Первый же портрет – приемного отца А.К.Швальбе (1804, Русский музей, Петербург) – выделяется своим эмоциональным «рембрандтовским» колоритом. С годами мастерство Кипренского, проявившееся в умении создавать не только социально-духовные типы (преобладавшие в русском искусстве эпохи Просвещения), но и неповторимые индивидуальные образы, совершенствуется. Закономерно, что с картин Кипренского принято начинать историю романтизма в русском изобразительном искусстве. Среди лучших его произведений – портрет мальчика А.А.Челищева (ок. 1810-1811), парные изображения супругов Ф.В. и Е.П.Ростопчиных (1809), В.С. и Д.Н.Хвостовых (1814; все в Третьяковской галерее). Художник умел сделать впечатляюще-жизненными и непринужденными даже большие парадные композиции (Е.В.Давыдов, 1809, Русский музей).
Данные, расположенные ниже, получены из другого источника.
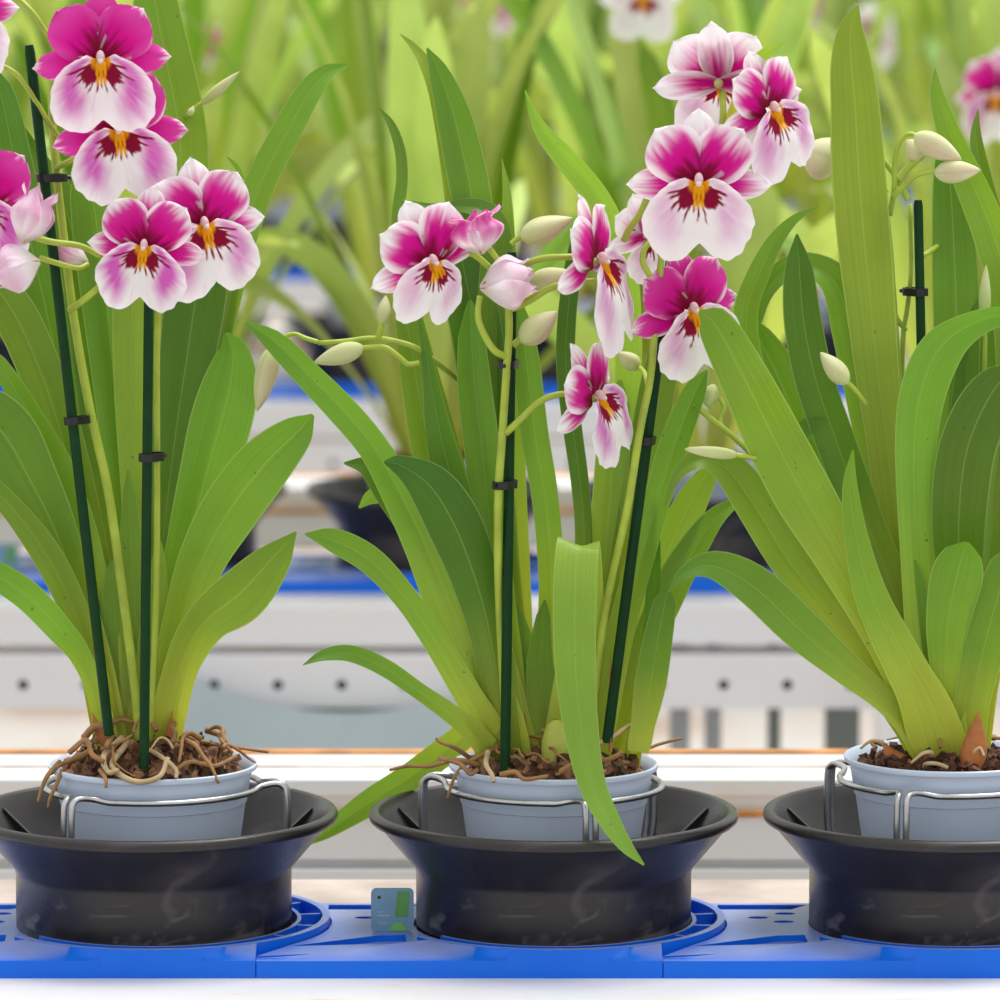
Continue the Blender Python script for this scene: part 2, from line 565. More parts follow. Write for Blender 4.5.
def lip(seed, white, na=96, nr=40, lx=1.0, lz=1.0, fwd=0.0, lr=0.0):
    verts, faces, cols = [], [], []
    AM = 116
    rng = random.Random(int(seed * 100))
    streaks = []
    for k in range(13):
        b_ = -72 + k * 12 + rng.uniform(-3, 3)
        streaks.append((b_, rng.uniform(0.85, 1.32) * (1.0 - 0.0022 * abs(abs(b_) - 40)), rng.uniform(2.4, 4.2)))
    asym = rng.uniform(-0.03, 0.03)
    for i in range(na):
        a = -AM + 2 * AM * i / (na - 1)
        RR = lip_r(a) * (1 + asym * (1 if a > 0 else -1)) * (1 + 0.02 * math.sin(a * 0.16 + seed) + 0.010 * math.sin(a * 0.55 + seed * 2) * sstep(0, 20, abs(a)))
        for j in range(nr):
            q = j / (nr - 1)
            r_ = RR * (0.03 + 0.97 * q)
            x, z = r_ * math.sin(R(a)), -r_ * math.cos(R(a))
            y = -0.20 - 0.32 * math.sin(min(1, r_ / 1.6) * math.pi * 0.75) + 0.30 * (r_ / 2.2) ** 3 - 0.05 * math.cos(R(a) * 4) * q + 0.05 * q * q * math.sin(a * 0.22 + seed)
            cf, sf = math.cos(R(fwd)), math.sin(R(fwd))
            px_, py_, pz_ = x * lx, y * cf + z * lz * sf, z * lz * cf - y * sf
            cr, sr_ = math.cos(R(lr)), math.sin(R(lr))
            verts.append((px_ * cr + pz_ * sr_, py_, pz_ * cr - px_ * sr_))
            ex = x + 0.10 * nz3(x * 2, z * 2, seed)
            # white ground, violet veined shoulders, white margin
            vein = nz3(a * 0.16, r_ * 0.7, seed) * 0.5 + nz3(a * 0.45, r_ * 1.4, seed + 3) * 0.35
            side = sstep(0.25, 0.85, abs(ex) / (0.55 + 0.35 * r_)) * sstep(1.0, 0.62, q + vein * 0.25) * sstep(0.25, 0.55, q)
            v = max(0.0, min(1.0, side * (1.15 - white) + vein * 0.45 * side + 0.16 * (1 - white) * max(0, vein)))
            c = lerp3(WHITE, VIO, v)
            c = lerp3(c, (0.80, 0.45, 0.72), 0.45 * sstep(0.12, 0.4, vein) * (1 - white) * sstep(1.0, 0.8, q))
            # dark crimson mask that breaks into streaks
            m_ = 0.0
            wob = 3.0 * nz3(r_ * 3, seed, a * 0.02)
            for (sa, sl, sw) in streaks:
                dd = abs(a + wob - sa)
                lim = sw * (1.15 - r_ / sl * 0.5) / max(0.35, r_)
                if r_ < sl and dd < lim:
                    m_ = max(m_, sstep(lim, lim * 0.55, dd) * sstep(sl, sl * 0.86, r_))
            aa = abs(a)
            if 11 < aa < 68:
                core = 0.90 - 0.009 * abs(aa - 38) + 0.16 * nz3(a * 0.14, 0, seed)
                m_ = max(m_, sstep(core, core - 0.06, r_))
            if r_ < 0.42 and aa < 80:
                m_ = max(m_, sstep(0.42, 0.36, r_))
            c = lerp3(c, CRIM, m_)
            # yellow crest
            if aa < 30:
                for s0 in (-11, 0, 11):
                    yl = sstep(5.5, 2.5, abs(a - s0) * max(0.4, r_) * 1.6) * sstep(0.78, 0.6, r_)
                    c = lerp3(c, YEL, yl)
            c = lerp3(c, YEL, sstep(0.36, 0.24, r_))
            cols.append(c)
    for i in range(na - 1):
        for j in range(nr - 1):
            faces.append((i * nr + j, (i + 1) * nr + j, (i + 1) * nr + j + 1, i * nr + j + 1))
    return verts, faces, cols

def blob(c, rx, ry, rz, col, n=10, m=8):
    v, f, cl = [], [], []
    for i in range(m + 1):
        ph = math.pi * i / m
        for j in range(n):
            th = 2 * math.pi * j / n
            v.append((c[0] + rx * math.sin(ph) * math.cos(th), c[1] + ry * math.sin(ph) * math.sin(th), c[2] + rz * math.cos(ph)))
            cl.append(col)
    for i in range(m):
        for j in range(n):
            k = (j + 1) % n
            f.append((i * n + j, i * n + k, (i + 1) * n + k, (i + 1) * n + j))
    return v, f, cl

def cat_vfc(lst):
    V, Fc, C = [], [], []
    for v, f, c in lst:
        b = len(V)
        V += v; C += c
        Fc += [tuple(b + i for i in q) for q in f]
    return V, Fc, C

FLOWER_N = [0]
def flower(root, x, y, Y, yaw=0, pitch=0, roll=0, scale=0.018, white=0.3, dors=None, lipw=0.35, lod=1.0, label=None, squash=1.0, lx=1.0, lz=1.0, fwd=0.0, lr=0.0):
    """pansy-faced orchid flower: a column with two petals, three sepals and a lip under it"""
    FLOWER_N[0] += 1
    seed = FLOWER_N[0] * 1.7
    rg = random.Random(FLOWER_N[0])
    loc = P(x, y, Y) - root.location
    nt, nu, na, nr = (26, 21, 110, 44) if lod == 1 else (10, 9, 26, 12)
    core = cat_vfc([blob((0, -0.30, 0.12), 0.13, 0.20, 0.21, (0.86, 0.62, 0.66)),
                    blob((0, -0.44, 0.02), 0.09, 0.10, 0.09, (0.9, 0.8, 0.75)),
                    blob((0, -0.34, -0.16), 0.19, 0.14, 0.20, YEL),
                    blob((-0.12, -0.40, -0.34), 0.055, 0.08, 0.15, YEL), blob((0.12, -0.40, -0.34), 0.055, 0.08, 0.15, YEL),
                    blob((0, -0.42, -0.36), 0.05, 0.07, 0.18, YEL), blob((0, 0.10, 0), 0.16, 0.30, 0.16, (0.6, 0.62, 0.25))])
    fl = link('flower', mesh('flower', *core[:2], cols=core[2]), M['petal'], root)
    fl.matrix_local = Matrix.Translation(loc) @ (Matrix.Rotation(R(yaw), 4, 'Z') @ Matrix.Rotation(R(pitch), 4, 'X') @ Matrix.Rotation(R(roll), 4, 'Y')) @ Matrix.Diagonal((scale * squash, scale, scale, 1))
    dors = white + 0.12 if dors is None else dors
    spec = [('sepal', 2.15, 1.22, 90 + rg.uniform(-4, 4), dors, 0.55, 0.10),
            ('sepal', 2.12, 1.0, 183 + rg.uniform(-5, 5), white + 0.08, 0.45, 0.14),
            ('sepal', 2.12, 1.0, -3 + rg.uniform(-5, 5), white + 0.08, 0.45, 0.14),
            ('petal', 2.02, 1.72, 132 + rg.uniform(-4, 4), white, 1.0, -0.02),
            ('petal', 2.02, 1.72, 48 + rg.uniform(-4, 4), white, 1.0, -0.02)]
    for k, (nm, ln, wd, an, wh, dk, y0) in enumerate(spec):
        v, f, c = tepal(ln, wd, an, seed + k * 3.3, wh, dk, back=0.12 if nm == 'petal' else 0.25, y0=y0, nt=nt, nu=nu, tipw=0.6 if nm == 'petal' else 0.5)
        link(nm, mesh(nm, v, f, cols=c), M['petal'], fl)
    v, f, c = lip(seed, lipw, na, nr, lx, lz, fwd, lr)
    link('lip', mesh('lip', v, f, cols=c), M['petal'], fl)
    if label:
        fl['label'] = label
    return fl

def axis_matrix(p, d):
    """matrix whose +Z runs along d, at p"""
    return Matrix.Translation(p) @ d.to_track_quat('Z', 'Y').to_matrix().to_4x4()

BUD_A = (0.40, 0.54, 0.13)
BUD_B = (0.80, 0.78, 0.50)
BUD_C = (0.62, 0.30, 0.33)
def bud(root, a, b, w, Y, Yb=None, green=0.4, pinkish=0.3, label=None, sharp=0.8):
    """closed bud from photo point a (stalk end) to b (tip), w wide"""
    A, B = P(a[0], a[1], Y) - root.location, P(b[0], b[1], Y if Yb is None else Yb) - root.location
    ln = (B - A).length
    hw = w * 0.5 * mpp(P(a[0], a[1], Y))
    v, f, c = [], [], []
    n, m = 24, 18
    sd = a[0] * 0.37
    for i in range(m + 1):
        t = i / m
        r_ = hw * (math.sin(math.pi * t ** 0.72) ** sharp if 0 < t < 1 else 0.0)
        r_ = max(r_, hw * 0.10 * (1 - t))
        for j in range(n):
            th = 2 * math.pi * j / n
            rr = r_ * (1 + 0.05 * math.cos(3 * th + sd + t * 0.8))
            v.append((rr * math.cos(th), rr * math.sin(th), t * ln))
            k = green * (0.45 + 0.55 * sstep(0.8, 0.0, t)) + 0.25 * sstep(0.85, 1.0, t) + 0.12 * nz3(th, t * 3, sd)
            col = lerp3(BUD_B, BUD_A, max(0, min(1, k)))
            pk = pinkish * (0.5 + 0.5 * math.cos(th * 2 + sd)) * sstep(0.05, 0.3, t) * (1 + 0.6 * nz3(th * 3, t * 2, sd))
            col = lerp3(col, BUD_C, max(0, min(1, pk)))
            seam = abs(math.cos(1.5 * th + sd * 0.5))
            if seam < 0.10:
                col = lerp3(col, (0.45, 0.35, 0.22), 0.3)
            c.append(col)
    for i in range(m):
        for j in range(n):
            k = (j + 1) % n
            f.append((i * n + j, i * n + k, (i + 1) * n + k, (i + 1) * n + j))
    o = link('bud', mesh('bud', v, f, cols=c), M['bud'], root)
    o.matrix_local = axis_matrix(A, B - A)
    if label:
        o['label'] = label
    return o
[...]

Особый раздел составляют автопортреты Кипренского (с кистями за ухом, ок. 1808, Третьяковская галерея; и др.), проникнутые пафосом творчества. Ему принадлежат также проникновенные образы русских поэтов: К.Н.Батюшкова (1815, рисунок, Музей института русской литературы Российской Академии наук, Петербург; В.А.Жуковского (1816) и А.С.Пушкина (1827; оба портрета в Третьяковской галерее).

Мастер был и виртуозным графиком; работая преимущественно итальянским карандашом (и пастелью), он создал ряд замечательных бытовых типажей (вроде Слепого музыканта, 1809, Русский музей), а также знаменитую серию карандашных портретов участников Отечественной войны 1812 (вышеупомянутый Батюшков, а также Е.И.Чаплиц, А.Р.Томилов, П.А.Оленин и др., 1813-1815, Третьяковская галерея и др. собрания).

С годами в образах художника нарастают драматически-тревожные чувства, ощущение бренности (портрет Е.С.Авдулиной, ок. 1822, Русский музей). Он мечтает о большом полотне, где были бы аллегорически воплощены его раздумья об искусстве, равно как и перспективы новой истории. Один из подходов к теме – Читатели газет в Неаполе (1831, Третьяковская галерея), картина, заключающая в себе символический отклик на революционные события в Европе. Однако наиболее честолюбивые из его живописных аллегорий остались неосуществленными либо пропали (подобно Анакреоновой гробнице, завершенной в 1821).